Responsabilità gravi ed acclarate, però, come sottolineano anche le motivazioni della sentenza di appello, che ci sembra giusto riportare in alcuni passaggi cruciali (fonte: il fattoquotidiano.it):
L’origine di tutta la vicenda è individuabile nell’esplicita richiesta da parte del capo della Polizia (De Gennaro, poi assolto in Cassazione ndr) di riscattare l’immagine del corpo e di procedere a tal fine ad arresti, richiesta concretamente rafforzata dall’invio da Roma a Genova di alte personalità di sua fiducia ai vertici della Polizia che di fatto hanno scalzato i funzionari genovesi dalla gestione dell’ordine pubblico.
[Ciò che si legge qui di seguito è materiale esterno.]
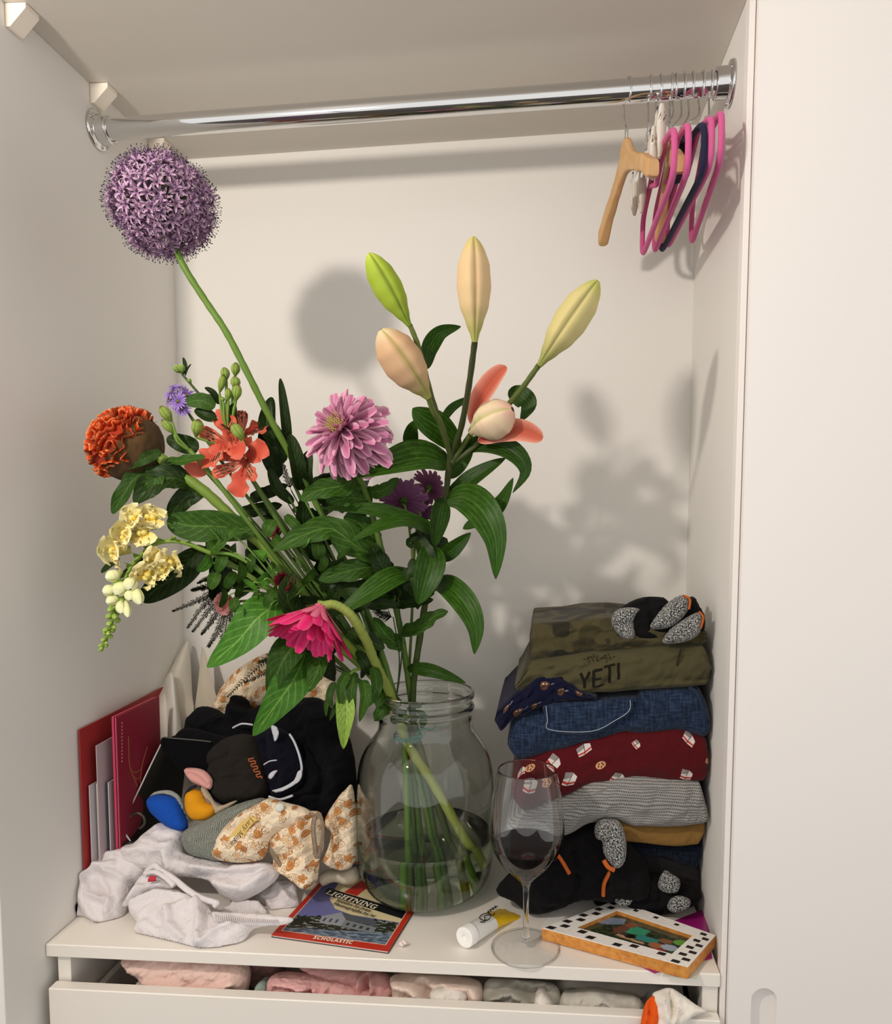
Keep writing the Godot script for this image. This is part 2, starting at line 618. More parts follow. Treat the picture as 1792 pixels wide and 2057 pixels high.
# ---------------------------------------------------------------- chest of drawers under the things
func back_z(x: float) -> float:
	return DB * x / WD
func furniture() -> void:
	var white := mat("chest_white", "#efe9e0", 0.5)
	var chest := thing("drawer_chest", "white chest of drawers whose top carries the vase and the clothes", "chest of drawers", Vector3(0.45, -0.75, 0.2))
	var th := 0.0178
	var m := MB.new()
	m.box(Vector3(0.0006, -th, 0.074), Vector3(0.8925, 0, 0.407), 0.0012)
	var fl := [Vector3(0.0006, 0, 0.0745), Vector3(0.0006, 0, 0.0012), Vector3(0.8925, 0, back_z(0.8925) + 0.001), Vector3(0.8925, 0, 0.0745)]
	m.face(fl)
	part(chest, "top_board", m, white)
	var body := MB.new()
	body.box(Vector3(0.0125, -0.75, 0.08), Vector3(0.0305, -th - 0.0002, 0.4005), 0.0008)
	body.box(Vector3(0.8715, -0.75, 0.08), Vector3(0.8915, -th - 0.0002, 0.4005), 0.0008)
	body.box(Vector3(0.0305, -0.75, 0.08), Vector3(0.8715, -th - 0.0002, 0.086), 0.0008)
	body.box(Vector3(0.0305, -0.30, 0.09), Vector3(0.8715, -0.285, 0.395), 0.0008)
	body.box(Vector3(0.0305, -0.74, 0.37), Vector3(0.8715, -0.32, 0.40), 0.0008)
	part(chest, "carcass", body, white)
	var a := at(112, 1984, 0.4215)
	var b := at(1457, 2054, 0.4215)
	var top := (a.y + b.y) / 2.0
	var fr := MB.new()
	fr.box(Vector3(0.0125, -0.28, 0.4045), Vector3(0.8905, top, 0.4215), 0.0012)
	var dr := part(chest, "drawer", fr, white)
	var bx := MB.new()
	bx.box(Vector3(0.036, -0.27, 0.10), Vector3(0.046, -0.09, 0.4040), 0.0008)
	bx.box(Vector3(0.860, -0.27, 0.10), Vector3(0.869, -0.09, 0.4040), 0.0008)
	bx.box(Vector3(0.046, -0.27, 0.10), Vector3(0.860, -0.09, 0.11), 0.0008)
	bx.box(Vector3(0.046, -0.27, 0.11), Vector3(0.860, -0.262, 0.4040), 0.0008)
	part(dr, "drawer_box", bx, white)
	var mk := MB.new()
	mk.box(Vector3(0.4655, -0.2, 0.115), Vector3(0.4665, -0.085, 0.40), 0.0004)
	part(dr, "divider", mk, white)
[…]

Certo tale pressione psicologica non giustifica in nulla la commissione dei reati né l’eventuale malinteso spirito di corpo che ha caratterizzato anche successivamente la scarsa collaborazione con l’ufficio di Procura (riconosciuta anche dal Tribunale). […] Costoro (Luperi e Gratteri, due dirigenti condannati, ndr), preso atto del fallimentare esito della perquisizione, si sono attivamente adoperati per nascondere la vergognosa condotta dei poliziotti violenti concorrendo a predisporre una serie di false rappresentazioni della realtà a costo di arrestare e accusare ingiustamente i presenti nella scuola. […] Palese mancanza dei presupposti per operare un arresto in flagranza di tutti gli occupanti dell’istituto, non essendo, fra l’altro, soggettivamente riferibili i reati ipotizzati di resistenza aggravata, lesioni a pubblico ufficiale, tentato omicidio e associazione per delinquere finalizzata alla devastazione e al saccheggio.[….]
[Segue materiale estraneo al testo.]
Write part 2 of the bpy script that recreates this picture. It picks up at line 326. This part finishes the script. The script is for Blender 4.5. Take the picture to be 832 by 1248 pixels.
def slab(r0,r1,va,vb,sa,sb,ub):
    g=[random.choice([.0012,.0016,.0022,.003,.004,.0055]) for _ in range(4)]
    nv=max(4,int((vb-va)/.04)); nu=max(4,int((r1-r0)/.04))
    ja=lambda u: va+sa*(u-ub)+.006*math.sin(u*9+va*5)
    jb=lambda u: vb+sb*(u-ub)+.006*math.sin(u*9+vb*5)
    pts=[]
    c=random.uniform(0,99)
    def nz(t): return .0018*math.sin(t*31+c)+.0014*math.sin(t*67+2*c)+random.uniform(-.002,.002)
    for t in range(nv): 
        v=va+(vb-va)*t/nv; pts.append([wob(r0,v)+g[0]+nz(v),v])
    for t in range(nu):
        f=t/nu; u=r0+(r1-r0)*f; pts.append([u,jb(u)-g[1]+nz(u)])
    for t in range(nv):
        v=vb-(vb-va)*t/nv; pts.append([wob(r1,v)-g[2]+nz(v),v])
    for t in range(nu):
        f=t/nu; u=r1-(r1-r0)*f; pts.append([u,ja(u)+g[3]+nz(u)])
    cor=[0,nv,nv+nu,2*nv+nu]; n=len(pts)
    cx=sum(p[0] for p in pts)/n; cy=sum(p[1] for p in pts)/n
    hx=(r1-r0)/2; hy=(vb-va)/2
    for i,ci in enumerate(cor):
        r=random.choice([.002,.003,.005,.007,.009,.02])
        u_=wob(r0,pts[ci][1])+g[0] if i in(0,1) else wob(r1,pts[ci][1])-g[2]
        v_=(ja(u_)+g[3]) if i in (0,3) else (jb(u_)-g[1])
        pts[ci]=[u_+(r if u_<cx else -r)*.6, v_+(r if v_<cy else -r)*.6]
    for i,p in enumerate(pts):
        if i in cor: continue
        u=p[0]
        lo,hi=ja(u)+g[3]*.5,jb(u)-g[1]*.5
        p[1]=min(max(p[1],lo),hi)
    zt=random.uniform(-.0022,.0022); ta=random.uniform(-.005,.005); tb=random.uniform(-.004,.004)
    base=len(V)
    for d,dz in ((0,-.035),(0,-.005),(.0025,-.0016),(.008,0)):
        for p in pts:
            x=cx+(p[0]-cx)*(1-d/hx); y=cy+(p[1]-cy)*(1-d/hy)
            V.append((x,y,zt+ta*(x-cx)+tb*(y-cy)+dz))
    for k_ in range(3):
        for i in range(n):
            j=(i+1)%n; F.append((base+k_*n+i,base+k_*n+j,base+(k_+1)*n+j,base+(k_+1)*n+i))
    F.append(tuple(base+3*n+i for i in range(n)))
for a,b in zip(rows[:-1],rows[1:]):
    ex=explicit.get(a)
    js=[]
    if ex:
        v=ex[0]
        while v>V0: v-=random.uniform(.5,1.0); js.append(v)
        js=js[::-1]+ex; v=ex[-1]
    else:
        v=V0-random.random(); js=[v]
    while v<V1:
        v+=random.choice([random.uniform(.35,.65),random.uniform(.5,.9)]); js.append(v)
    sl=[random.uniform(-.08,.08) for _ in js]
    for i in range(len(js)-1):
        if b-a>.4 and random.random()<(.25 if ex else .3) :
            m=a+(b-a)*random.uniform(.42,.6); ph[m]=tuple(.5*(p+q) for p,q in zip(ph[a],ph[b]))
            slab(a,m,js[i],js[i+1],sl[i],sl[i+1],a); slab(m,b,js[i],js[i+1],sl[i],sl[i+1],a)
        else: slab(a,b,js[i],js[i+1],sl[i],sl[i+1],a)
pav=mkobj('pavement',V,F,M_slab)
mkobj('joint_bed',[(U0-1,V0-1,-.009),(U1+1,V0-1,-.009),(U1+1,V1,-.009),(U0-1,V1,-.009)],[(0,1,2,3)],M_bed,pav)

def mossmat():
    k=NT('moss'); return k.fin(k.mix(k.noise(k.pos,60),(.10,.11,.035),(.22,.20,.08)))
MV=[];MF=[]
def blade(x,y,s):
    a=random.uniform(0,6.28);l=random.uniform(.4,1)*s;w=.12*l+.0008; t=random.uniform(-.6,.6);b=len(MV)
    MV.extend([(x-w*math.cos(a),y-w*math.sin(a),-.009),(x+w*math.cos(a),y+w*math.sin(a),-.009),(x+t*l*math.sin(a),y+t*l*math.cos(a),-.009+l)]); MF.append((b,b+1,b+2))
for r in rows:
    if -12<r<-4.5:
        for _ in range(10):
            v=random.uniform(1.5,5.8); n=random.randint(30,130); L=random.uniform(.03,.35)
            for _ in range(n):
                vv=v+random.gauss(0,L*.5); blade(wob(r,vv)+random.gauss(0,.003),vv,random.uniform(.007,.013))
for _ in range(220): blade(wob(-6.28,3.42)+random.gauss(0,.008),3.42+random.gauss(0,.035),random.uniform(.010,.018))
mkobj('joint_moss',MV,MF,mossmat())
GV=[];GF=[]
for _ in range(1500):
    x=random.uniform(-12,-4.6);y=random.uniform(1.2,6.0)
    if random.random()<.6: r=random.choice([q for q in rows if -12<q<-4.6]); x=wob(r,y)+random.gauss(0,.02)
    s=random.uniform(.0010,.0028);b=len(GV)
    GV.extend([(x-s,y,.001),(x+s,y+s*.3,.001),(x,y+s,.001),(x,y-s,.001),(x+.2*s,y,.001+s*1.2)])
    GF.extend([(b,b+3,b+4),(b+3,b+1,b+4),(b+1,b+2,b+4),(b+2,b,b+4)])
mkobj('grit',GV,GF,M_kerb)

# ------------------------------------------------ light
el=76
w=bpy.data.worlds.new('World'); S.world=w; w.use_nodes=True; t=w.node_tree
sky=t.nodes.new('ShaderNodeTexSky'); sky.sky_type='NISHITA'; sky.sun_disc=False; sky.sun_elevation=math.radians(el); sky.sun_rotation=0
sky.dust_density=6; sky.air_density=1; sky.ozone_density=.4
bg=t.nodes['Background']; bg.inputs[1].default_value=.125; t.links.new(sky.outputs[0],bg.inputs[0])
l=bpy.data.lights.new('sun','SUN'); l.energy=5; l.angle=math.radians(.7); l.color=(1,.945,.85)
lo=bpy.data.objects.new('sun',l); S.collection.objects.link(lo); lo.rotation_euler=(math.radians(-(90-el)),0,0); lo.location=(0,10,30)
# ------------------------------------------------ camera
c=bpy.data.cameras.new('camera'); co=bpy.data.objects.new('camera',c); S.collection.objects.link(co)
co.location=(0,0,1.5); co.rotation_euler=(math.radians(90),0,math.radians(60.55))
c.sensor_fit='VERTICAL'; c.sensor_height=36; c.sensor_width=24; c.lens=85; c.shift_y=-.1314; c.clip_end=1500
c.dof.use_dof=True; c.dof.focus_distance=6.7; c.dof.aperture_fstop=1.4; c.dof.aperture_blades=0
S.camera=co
Secondo la Corte, non è possibile descrivere i fatti in esame come la somma di singoli episodi delittuosi occasionalmente compiuti dagli operatori indipendentemente l’uno dall’altro in preda allo sfogo di bassi istinti incontrollati; al contrario, trattasi di condotta concorsuale dai singoli agenti tenuta nella consapevolezza che altrettanto avrebbero fatto e stavano facendo i colleghi, coerente con le motivazioni ricevute dai superiori gerarchici e con l’esplicito incarico di usare la forza per compiere lo sfondamento e l’irruzione finalizzati all’arresto di pericolosi soggetti violenti, senza alcuna preventiva o successiva forma di controllo sull’uso di tale forza. La responsabilità di tale condotta e, quindi, delle lesioni inferte, è pertanto ravvisabile in capo ai dirigenti che organizzarono l’operazione e che la condussero sul campo con le modalità e le finalità sopra descritte
Ma è una sentenza che in qualche modo appartiene ad ogni cittadino. Anche ai tantissimi poliziotti che ogni giorno mettono la loro vita al servizio di ognuno di noi. Così come appartengono ad ogni cittadino quei diritti fondamentali "violati dalla barbarie, dall'arroganza e dalla prepotenza" in una notte di 11 anni fa. Non è cosa da poco. Tutt'altro. Perché non ci interessano le vittime sacrificali, non ci interessa un giustizialismo cieco ed insensato, non ci interessa segnare una distanza fra "l'ordine" e la protesta. Ci interessa ristabilire un principio: nessuno tocchi i diritti fondamentali degli individui. E nessuno provi a cancellare il ricordo di una pagina vergognosa della nostra storia recente.